Monday, May 16, 2011

A musing about Anton Bruckner's fourth symphony, Chris Huhne and Dominique Strauss-Cohn ...

Written by Peter Bingle, Chairman, Bell Pottinger Public Affairs

On Saturday evening as I drove to Worth School to collect my children from a school disco I tuned into Classic FM. Quite by chance I had the opportunity to listen to Otto Klemperer conducting Bruckner’s sublime Fourth Symphony – The Romantic. This is one of my favourite works. The symphony starts (as is often the case with Bruckner) with hushed strings and then suddenly there is a wonderful entry by the horns. Is there a more magical opening to any work?

I have listened to many recordings of this great symphony. Until Saturday evening, however, I had never heard this recording by the great man. It was so wonderful I stopped the car in order that I could hear the first movement in full. Treats like this are special. Again by chance (God was on my side on Saturday evening) I was able to listen to the last ten minutes of the final movement on the way back. I arrived home content with life and confident about my salvation. Bruckner always this effect on me.

The Classic FM presenter said that this was music that Wagner would have composed if he had been a nice man. This is an interesting point. Bruckner and Wagner were very different in every conceivable way apart from one – they were both geniuses. The eroticism of Wagner (Tristan & Isolde is often called the longest orgasm in history) and the religious certainty of Bruckner could not be more different.
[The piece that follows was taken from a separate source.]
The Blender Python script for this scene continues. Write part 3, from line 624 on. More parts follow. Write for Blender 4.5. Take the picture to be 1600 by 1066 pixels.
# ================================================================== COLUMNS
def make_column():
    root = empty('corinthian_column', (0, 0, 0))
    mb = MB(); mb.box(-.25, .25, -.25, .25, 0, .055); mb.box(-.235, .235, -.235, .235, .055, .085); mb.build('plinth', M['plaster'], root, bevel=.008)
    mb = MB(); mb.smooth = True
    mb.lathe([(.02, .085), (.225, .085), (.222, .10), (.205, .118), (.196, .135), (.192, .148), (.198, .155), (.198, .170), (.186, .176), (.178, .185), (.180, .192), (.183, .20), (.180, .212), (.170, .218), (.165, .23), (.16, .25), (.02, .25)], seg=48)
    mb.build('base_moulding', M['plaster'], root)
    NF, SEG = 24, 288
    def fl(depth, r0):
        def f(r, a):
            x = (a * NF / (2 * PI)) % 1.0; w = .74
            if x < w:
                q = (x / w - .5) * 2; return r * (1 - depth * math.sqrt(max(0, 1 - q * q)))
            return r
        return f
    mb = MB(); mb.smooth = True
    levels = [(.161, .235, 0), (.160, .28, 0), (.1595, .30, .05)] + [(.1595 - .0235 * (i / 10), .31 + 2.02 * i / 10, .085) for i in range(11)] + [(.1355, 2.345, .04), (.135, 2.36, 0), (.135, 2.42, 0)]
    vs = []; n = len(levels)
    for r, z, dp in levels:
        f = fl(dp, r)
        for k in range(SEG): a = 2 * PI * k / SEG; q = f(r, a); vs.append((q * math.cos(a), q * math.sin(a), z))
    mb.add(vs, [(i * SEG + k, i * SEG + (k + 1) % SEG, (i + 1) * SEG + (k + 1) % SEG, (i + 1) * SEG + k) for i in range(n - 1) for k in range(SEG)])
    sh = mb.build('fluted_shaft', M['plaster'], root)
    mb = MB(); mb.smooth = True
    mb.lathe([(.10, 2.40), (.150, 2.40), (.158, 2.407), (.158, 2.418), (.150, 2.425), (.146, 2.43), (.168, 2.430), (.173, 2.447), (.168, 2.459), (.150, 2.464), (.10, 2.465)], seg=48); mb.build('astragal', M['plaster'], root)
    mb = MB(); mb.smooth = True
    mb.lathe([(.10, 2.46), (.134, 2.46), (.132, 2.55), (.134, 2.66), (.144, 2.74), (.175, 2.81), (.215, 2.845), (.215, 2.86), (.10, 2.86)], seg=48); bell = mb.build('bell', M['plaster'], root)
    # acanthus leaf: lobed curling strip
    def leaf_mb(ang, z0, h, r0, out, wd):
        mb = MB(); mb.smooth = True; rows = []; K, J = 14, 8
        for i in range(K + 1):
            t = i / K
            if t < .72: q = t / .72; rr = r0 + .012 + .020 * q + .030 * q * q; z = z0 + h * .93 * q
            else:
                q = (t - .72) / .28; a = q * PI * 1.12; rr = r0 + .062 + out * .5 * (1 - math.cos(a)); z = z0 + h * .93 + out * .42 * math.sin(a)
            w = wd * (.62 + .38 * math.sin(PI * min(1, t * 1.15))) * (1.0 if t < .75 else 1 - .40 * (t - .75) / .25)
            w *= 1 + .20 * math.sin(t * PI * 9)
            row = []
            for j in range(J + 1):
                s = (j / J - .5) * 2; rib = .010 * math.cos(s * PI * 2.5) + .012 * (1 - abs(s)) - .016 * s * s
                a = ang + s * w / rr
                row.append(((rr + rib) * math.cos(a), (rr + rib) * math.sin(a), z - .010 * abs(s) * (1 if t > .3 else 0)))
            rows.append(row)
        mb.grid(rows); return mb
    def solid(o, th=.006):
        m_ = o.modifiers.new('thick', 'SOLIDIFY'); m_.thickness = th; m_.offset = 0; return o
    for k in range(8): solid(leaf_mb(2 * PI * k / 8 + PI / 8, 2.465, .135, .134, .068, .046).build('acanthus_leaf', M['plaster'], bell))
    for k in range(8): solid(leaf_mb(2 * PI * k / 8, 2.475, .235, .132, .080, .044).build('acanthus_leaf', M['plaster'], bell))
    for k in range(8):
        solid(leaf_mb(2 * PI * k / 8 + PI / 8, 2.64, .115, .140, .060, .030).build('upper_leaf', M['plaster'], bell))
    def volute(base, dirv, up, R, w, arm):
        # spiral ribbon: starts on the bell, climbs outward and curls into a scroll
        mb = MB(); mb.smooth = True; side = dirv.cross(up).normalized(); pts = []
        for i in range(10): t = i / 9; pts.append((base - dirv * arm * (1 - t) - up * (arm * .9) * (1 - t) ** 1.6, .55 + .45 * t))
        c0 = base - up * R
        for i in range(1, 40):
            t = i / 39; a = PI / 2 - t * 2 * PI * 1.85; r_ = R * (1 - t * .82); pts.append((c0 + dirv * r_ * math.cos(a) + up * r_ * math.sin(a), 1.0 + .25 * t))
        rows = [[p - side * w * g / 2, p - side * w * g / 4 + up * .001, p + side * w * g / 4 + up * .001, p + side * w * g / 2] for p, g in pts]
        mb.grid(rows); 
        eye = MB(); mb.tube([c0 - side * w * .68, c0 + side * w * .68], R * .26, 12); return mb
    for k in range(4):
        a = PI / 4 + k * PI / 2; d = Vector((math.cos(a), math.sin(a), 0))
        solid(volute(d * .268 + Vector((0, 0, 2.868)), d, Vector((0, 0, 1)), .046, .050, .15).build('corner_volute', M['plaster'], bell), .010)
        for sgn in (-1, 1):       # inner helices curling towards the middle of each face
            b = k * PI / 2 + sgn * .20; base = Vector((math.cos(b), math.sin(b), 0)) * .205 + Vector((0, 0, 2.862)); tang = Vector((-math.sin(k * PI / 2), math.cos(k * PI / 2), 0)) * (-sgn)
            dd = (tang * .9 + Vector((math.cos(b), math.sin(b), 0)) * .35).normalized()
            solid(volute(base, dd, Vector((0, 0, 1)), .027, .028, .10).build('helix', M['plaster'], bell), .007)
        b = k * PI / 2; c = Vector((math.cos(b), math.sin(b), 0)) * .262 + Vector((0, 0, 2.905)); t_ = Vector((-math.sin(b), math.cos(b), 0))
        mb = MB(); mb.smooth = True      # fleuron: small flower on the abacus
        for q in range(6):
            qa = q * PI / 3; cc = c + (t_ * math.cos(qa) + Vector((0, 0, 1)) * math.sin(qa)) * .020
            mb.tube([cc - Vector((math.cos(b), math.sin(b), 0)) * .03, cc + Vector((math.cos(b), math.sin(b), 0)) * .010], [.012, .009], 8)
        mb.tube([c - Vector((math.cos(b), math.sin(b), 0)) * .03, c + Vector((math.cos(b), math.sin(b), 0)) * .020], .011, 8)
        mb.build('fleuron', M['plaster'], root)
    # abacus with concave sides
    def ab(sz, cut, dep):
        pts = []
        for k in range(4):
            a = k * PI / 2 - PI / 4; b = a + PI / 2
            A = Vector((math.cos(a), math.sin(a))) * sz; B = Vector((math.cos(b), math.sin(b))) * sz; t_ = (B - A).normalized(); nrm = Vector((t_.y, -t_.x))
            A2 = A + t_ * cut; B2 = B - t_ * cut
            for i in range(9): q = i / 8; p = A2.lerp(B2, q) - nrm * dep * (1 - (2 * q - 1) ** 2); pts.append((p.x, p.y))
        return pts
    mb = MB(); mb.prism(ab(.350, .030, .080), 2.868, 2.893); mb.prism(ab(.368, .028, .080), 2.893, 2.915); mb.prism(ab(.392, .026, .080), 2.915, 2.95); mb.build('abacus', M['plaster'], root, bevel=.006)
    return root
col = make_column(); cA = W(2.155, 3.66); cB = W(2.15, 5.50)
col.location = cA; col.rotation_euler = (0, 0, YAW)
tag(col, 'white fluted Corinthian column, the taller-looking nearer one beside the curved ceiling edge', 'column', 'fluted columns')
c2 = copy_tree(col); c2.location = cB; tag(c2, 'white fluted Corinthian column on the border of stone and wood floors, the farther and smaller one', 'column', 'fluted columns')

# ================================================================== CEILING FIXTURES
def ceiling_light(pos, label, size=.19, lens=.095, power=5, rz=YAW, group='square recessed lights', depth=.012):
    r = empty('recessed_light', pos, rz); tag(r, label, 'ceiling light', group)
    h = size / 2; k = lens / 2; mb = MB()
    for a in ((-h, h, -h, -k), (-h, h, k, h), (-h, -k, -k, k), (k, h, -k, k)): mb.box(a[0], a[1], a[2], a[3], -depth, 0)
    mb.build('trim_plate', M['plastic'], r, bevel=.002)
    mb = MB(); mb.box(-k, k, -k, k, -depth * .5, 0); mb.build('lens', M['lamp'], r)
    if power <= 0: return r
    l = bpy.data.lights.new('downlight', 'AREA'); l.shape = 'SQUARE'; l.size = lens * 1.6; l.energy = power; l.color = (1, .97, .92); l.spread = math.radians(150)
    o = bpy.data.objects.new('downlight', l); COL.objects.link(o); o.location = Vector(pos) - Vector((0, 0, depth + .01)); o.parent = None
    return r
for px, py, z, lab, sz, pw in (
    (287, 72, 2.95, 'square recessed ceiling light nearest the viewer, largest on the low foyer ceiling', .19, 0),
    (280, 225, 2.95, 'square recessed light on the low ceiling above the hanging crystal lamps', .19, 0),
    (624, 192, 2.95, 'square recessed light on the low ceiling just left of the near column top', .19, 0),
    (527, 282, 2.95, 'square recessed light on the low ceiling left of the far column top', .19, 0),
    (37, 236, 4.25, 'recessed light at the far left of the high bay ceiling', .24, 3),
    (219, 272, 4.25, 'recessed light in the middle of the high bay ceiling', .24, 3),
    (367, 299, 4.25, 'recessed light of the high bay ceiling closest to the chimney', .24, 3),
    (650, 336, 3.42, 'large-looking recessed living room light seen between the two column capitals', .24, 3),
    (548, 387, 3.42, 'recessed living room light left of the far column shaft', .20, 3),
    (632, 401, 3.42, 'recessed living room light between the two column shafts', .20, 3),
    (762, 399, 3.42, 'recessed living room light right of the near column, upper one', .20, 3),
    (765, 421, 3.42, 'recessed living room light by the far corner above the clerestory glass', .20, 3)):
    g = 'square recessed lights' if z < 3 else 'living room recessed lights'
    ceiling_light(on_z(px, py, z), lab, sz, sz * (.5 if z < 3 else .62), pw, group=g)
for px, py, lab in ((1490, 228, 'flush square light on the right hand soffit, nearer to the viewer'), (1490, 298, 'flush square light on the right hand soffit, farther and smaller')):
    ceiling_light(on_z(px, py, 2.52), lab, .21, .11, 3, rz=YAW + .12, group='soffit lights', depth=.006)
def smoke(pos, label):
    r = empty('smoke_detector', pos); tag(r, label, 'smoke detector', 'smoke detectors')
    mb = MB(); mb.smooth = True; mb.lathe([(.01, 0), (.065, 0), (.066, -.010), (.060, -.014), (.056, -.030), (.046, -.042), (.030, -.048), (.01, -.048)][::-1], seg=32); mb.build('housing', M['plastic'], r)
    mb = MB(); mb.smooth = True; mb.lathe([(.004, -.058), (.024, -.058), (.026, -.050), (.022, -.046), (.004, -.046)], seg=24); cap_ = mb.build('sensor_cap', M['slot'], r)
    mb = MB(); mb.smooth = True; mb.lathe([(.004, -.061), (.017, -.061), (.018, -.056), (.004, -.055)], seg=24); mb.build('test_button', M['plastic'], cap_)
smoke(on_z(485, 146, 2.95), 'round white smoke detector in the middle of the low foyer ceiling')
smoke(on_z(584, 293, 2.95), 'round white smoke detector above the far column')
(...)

And yet when you listen to their magnificent music it is clear the world is a better place for having had both of them.

I wonder what music is being played in the Deputy PM’s office this morning as he reads the newspaper reports about Chris Huhne. This should have been a moment of triumph for the Energy Secretary. Against the odds (in others words he took on and beat George Osborne, Vince Cable and Philip Hammond) Chris Huhne has secured a historic climate change deal. Yet according to Ladbroke’s he is the punters’ favourite to be the next minister to resign from the government. Should the police decide to formally investigate the traffic points allegations (and a Labour MP has formally requested that they do so) it is hard to see how he can survive. Politics can be a cruel business.

I also wonder what music is being played this morning in President Sarkozy’s office. The man who is ahead of him in the polls and who well have become the next President of France is due to appear in court later today charged with sexual offences against a hotel chamber maid. Whatever happens going forward the political ambitions of Dominique Strauss-Cohn are dead in the water.

Just as cars slow down on a motorway to observe the grisly details of a car crash there is something strangely fascinating about the slow but almost inevitable demise of a political career …


The last movement of Bruckner’s fourth symphony is regarded by musicologists as one of his most difficult. For all the grandeur, flashes of genius and the most wonderful peroration it is flawed. Perhaps the same is true of Chris Huhne and Dominique Strauss-Cohn.

Is there a greater opening symphonic opening movement than in Bruckner’s fourth symphony? Will history remember Chris Huhne for the historic climate change deal or for more personal matters? What next for Dominique Strauss-Cohn?